Stated exercise: Reproduce the records that follow in full, excluding any picture they contain.

Records contained in a dataset:
# # # # #

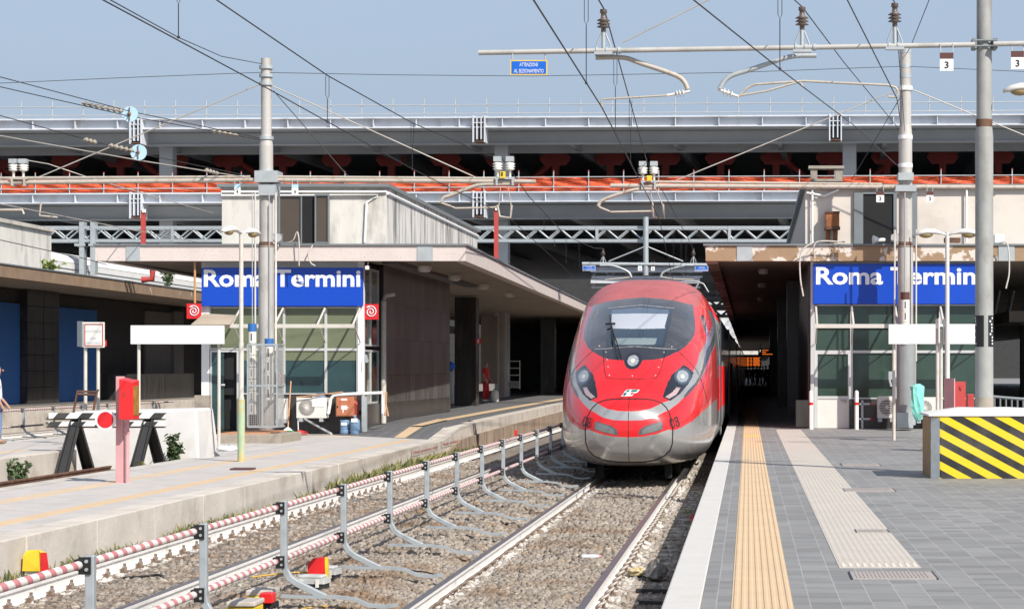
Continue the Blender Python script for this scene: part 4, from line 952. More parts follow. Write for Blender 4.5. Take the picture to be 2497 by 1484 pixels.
mb = MB(); mb.box((WR+.6, YR+46, -.1), (2.6, YR+180, zb)); mb.build('corridor_wall', M['darkwall'], BR_)
mb = MB(); mb.fb(1940, 975, 1971, 1040, YR-.1, .5); mb.build('low_pier', M['marble'], BR_)
mb = MB(); mb.fb(2070, 972, 2408, 1044, YR-.02, .2); mb.build('plinth', M['marble'], BR_)
mb = MB(); mb.fb(1992, 746, 2408, 972, YR+.12, .08); mb.build('backing_wall', M['dark'], BR_)
mb = MB(); mb.fb(1976, 634, 2408, 644, YR+.02, .2); mb.build('header_panel', M['alu'], BR_)
mb = MB(); mb.fb(1976, 634, 1984.5, 1044, YR-.06, .3); mb.build('corner_post', M['alu'], BR_)
for x0, x1 in ((1985, 2075.5), (2075.5, 2182), (2182, 2292), (2292, 2400)):
    window(BR_, x0, 742, x1, 796, YR, M['pane']); window(BR_, x0, 796, x1, 857, YR, M['pane'])
    if x0 > 2000: window(BR_, x0, 857, x1, 972, YR, M['pane'])
mb = MB(); mb.fb(1985, 857, 1993, 1043, YR, .1); mb.fb(2067, 857, 2075.5, 1043, YR, .1); mb.fb(1993, 857, 2067, 863, YR+.003, .09); mb.fb(1993, 965, 2067, 972, YR+.003, .09); dd = mb.build('door', M['alu'], BR_)
mb = MB(); mb.fb(1993, 863, 2067, 965, YR+.04, .02); mb.build('pane', M['pane'], dd)
mb = MB(); mb.fb(1993, 972, 2067, 1043, YR+.02, .03); mb.build('door_panel', M['acwhite'], dd)
mb = MB(); mb.tube([P(2048, 976, YR-.05), P(2062, 976, YR-.05), P(2062, 980, YR)], .02, 6); mb.build('handle', M['galvd'], dd)
# penthouse
zp0 = zt+.045; zp1 = Z(462, 55.5); xa, xb = X(1963, 55.5), 11.5
mb = MB(); mb.box((xa, 55.5, zp0), (xb, 80, zp1)); mb.build('penthouse', M['wallpink'], BR_)
mb = MB(); mb.box((xa-.12, 55.38, zp1+.001), (xb+.1, 80.1, zp1+.13)); mb.build('roof', M['alud'], BR_)
mb = MB(); mb.fb(2104, 474, 2178, 594, 55.44, .1); mb.build('open_doorway', M['dark'], BR_)
mb = MB(); mb.fb(2082, 470, 2104, 594, 55.40, .05); mb.fb(2178, 470, 2186, 594, 55.4, .05); mb.fb(2222, 470, 2236, 594, 55.4, .05); mb.fb(2104, 468, 2236, 473, 55.405, .05); mb.build('shutter', M['alud'], BR_)
ch = MB(); ch.fb(1976, 411, 1992, 439, 56, .35); ch.fb(2036, 411, 2054, 439, 56, .35); ch.fb(1976, 436, 2054, 442, 56.002, .34); ch.fb(1971, 404, 2058, 411, 55.95, .45); ch.build('chimney', M['stone'], BR_)
mb = MB(); mb.tube([P(1980, 462, 55.4), P(1980, 593, 55.4)], .03, 6); mb.tube([P(2356, 462, 55.4), P(2356, 590, 55.4)], .03, 6); mb.tube([P(1966, 458, 55.35), P(2440, 456, 55.35)], .035, 6); mb.tube([P(1966, 470, 55.4), P(2010, 478, 55.4), P(2045, 462, 55.4)], .03, 6); mb.build('conduit', M['white'], BR_)
o = thing('junction_box', 'orange rusty junction box with two stub pipes on the pale penthouse wall', 'junction box', P(2028, 590, 55.2))
mb = MB(); mb.fb(2012, 517, 2046, 556, 55.1, .35); mb.build('casing', M['rustbox'], o, bevel=.03); mb = MB(); mb.fb(2010, 552, 2048, 559, 55.05, .4); mb.fb(2011, 515, 2047, 519, 55.07, .38); mb.build('rim', M['rust'], o)
for px in (2019, 2037): mb = MB(); mb.cyl(P(px, 558, 55.3), P(px-1, 592, 55.3), .06, n=10); mb.build('stub_pipe', M['rustbox'], o)
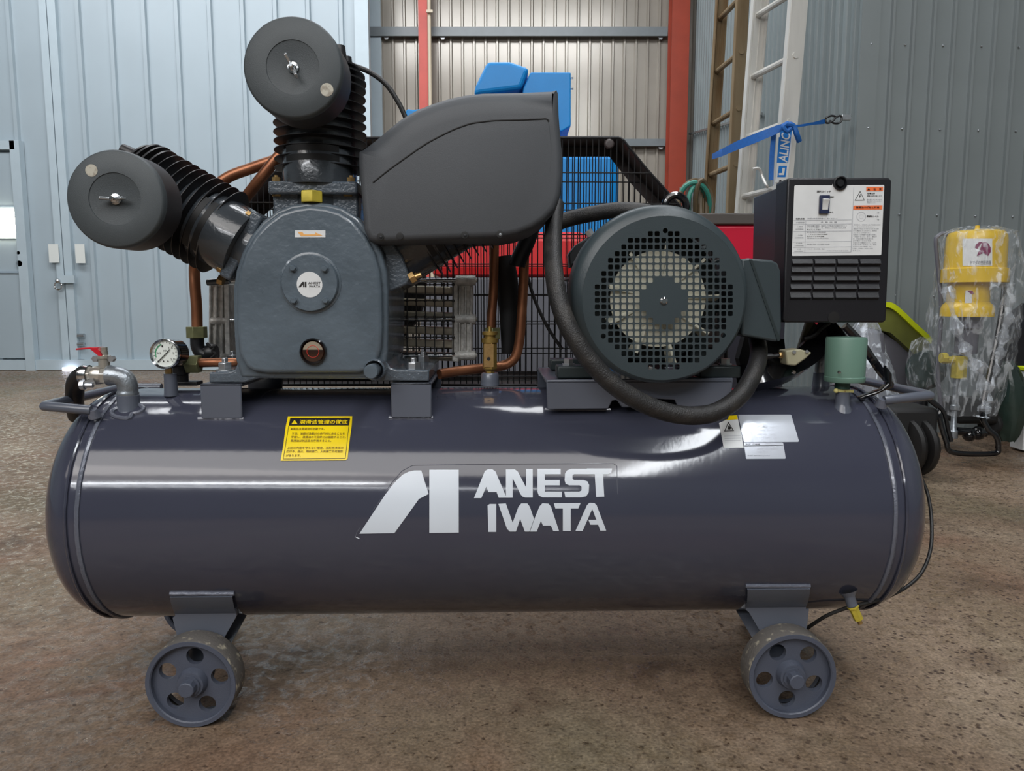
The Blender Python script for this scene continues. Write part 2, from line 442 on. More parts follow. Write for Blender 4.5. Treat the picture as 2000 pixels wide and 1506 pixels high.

# # # # #

The output:
Continue the Blender Python script for this scene: part 4, from line 952. More parts follow. Write for Blender 4.5. Take the picture to be 2497 by 1484 pixels.
mb = MB(); mb.box((WR+.6, YR+46, -.1), (2.6, YR+180, zb)); mb.build('corridor_wall', M['darkwall'], BR_)
mb = MB(); mb.fb(1940, 975, 1971, 1040, YR-.1, .5); mb.build('low_pier', M['marble'], BR_)
mb = MB(); mb.fb(2070, 972, 2408, 1044, YR-.02, .2); mb.build('plinth', M['marble'], BR_)
mb = MB(); mb.fb(1992, 746, 2408, 972, YR+.12, .08); mb.build('backing_wall', M['dark'], BR_)
mb = MB(); mb.fb(1976, 634, 2408, 644, YR+.02, .2); mb.build('header_panel', M['alu'], BR_)
mb = MB(); mb.fb(1976, 634, 1984.5, 1044, YR-.06, .3); mb.build('corner_post', M['alu'], BR_)
for x0, x1 in ((1985, 2075.5), (2075.5, 2182), (2182, 2292), (2292, 2400)):
    window(BR_, x0, 742, x1, 796, YR, M['pane']); window(BR_, x0, 796, x1, 857, YR, M['pane'])
    if x0 > 2000: window(BR_, x0, 857, x1, 972, YR, M['pane'])
mb = MB(); mb.fb(1985, 857, 1993, 1043, YR, .1); mb.fb(2067, 857, 2075.5, 1043, YR, .1); mb.fb(1993, 857, 2067, 863, YR+.003, .09); mb.fb(1993, 965, 2067, 972, YR+.003, .09); dd = mb.build('door', M['alu'], BR_)
mb = MB(); mb.fb(1993, 863, 2067, 965, YR+.04, .02); mb.build('pane', M['pane'], dd)
mb = MB(); mb.fb(1993, 972, 2067, 1043, YR+.02, .03); mb.build('door_panel', M['acwhite'], dd)
mb = MB(); mb.tube([P(2048, 976, YR-.05), P(2062, 976, YR-.05), P(2062, 980, YR)], .02, 6); mb.build('handle', M['galvd'], dd)
# penthouse
zp0 = zt+.045; zp1 = Z(462, 55.5); xa, xb = X(1963, 55.5), 11.5
mb = MB(); mb.box((xa, 55.5, zp0), (xb, 80, zp1)); mb.build('penthouse', M['wallpink'], BR_)
mb = MB(); mb.box((xa-.12, 55.38, zp1+.001), (xb+.1, 80.1, zp1+.13)); mb.build('roof', M['alud'], BR_)
mb = MB(); mb.fb(2104, 474, 2178, 594, 55.44, .1); mb.build('open_doorway', M['dark'], BR_)
mb = MB(); mb.fb(2082, 470, 2104, 594, 55.40, .05); mb.fb(2178, 470, 2186, 594, 55.4, .05); mb.fb(2222, 470, 2236, 594, 55.4, .05); mb.fb(2104, 468, 2236, 473, 55.405, .05); mb.build('shutter', M['alud'], BR_)
ch = MB(); ch.fb(1976, 411, 1992, 439, 56, .35); ch.fb(2036, 411, 2054, 439, 56, .35); ch.fb(1976, 436, 2054, 442, 56.002, .34); ch.fb(1971, 404, 2058, 411, 55.95, .45); ch.build('chimney', M['stone'], BR_)
mb = MB(); mb.tube([P(1980, 462, 55.4), P(1980, 593, 55.4)], .03, 6); mb.tube([P(2356, 462, 55.4), P(2356, 590, 55.4)], .03, 6); mb.tube([P(1966, 458, 55.35), P(2440, 456, 55.35)], .035, 6); mb.tube([P(1966, 470, 55.4), P(2010, 478, 55.4), P(2045, 462, 55.4)], .03, 6); mb.build('conduit', M['white'], BR_)
o = thing('junction_box', 'orange rusty junction box with two stub pipes on the pale penthouse wall', 'junction box', P(2028, 590, 55.2))
mb = MB(); mb.fb(2012, 517, 2046, 556, 55.1, .35); mb.build('casing', M['rustbox'], o, bevel=.03); mb = MB(); mb.fb(2010, 552, 2048, 559, 55.05, .4); mb.fb(2011, 515, 2047, 519, 55.07, .38); mb.build('rim', M['rust'], o)
for px in (2019, 2037): mb = MB(); mb.cyl(P(px, 558, 55.3), P(px-1, 592, 55.3), .06, n=10); mb.build('stub_pipe', M['rustbox'], o)
The Blender Python script for this scene continues. Write part 2, from line 442 on. More parts follow. Write for Blender 4.5. Treat the picture as 2000 pixels wide and 1506 pixels high.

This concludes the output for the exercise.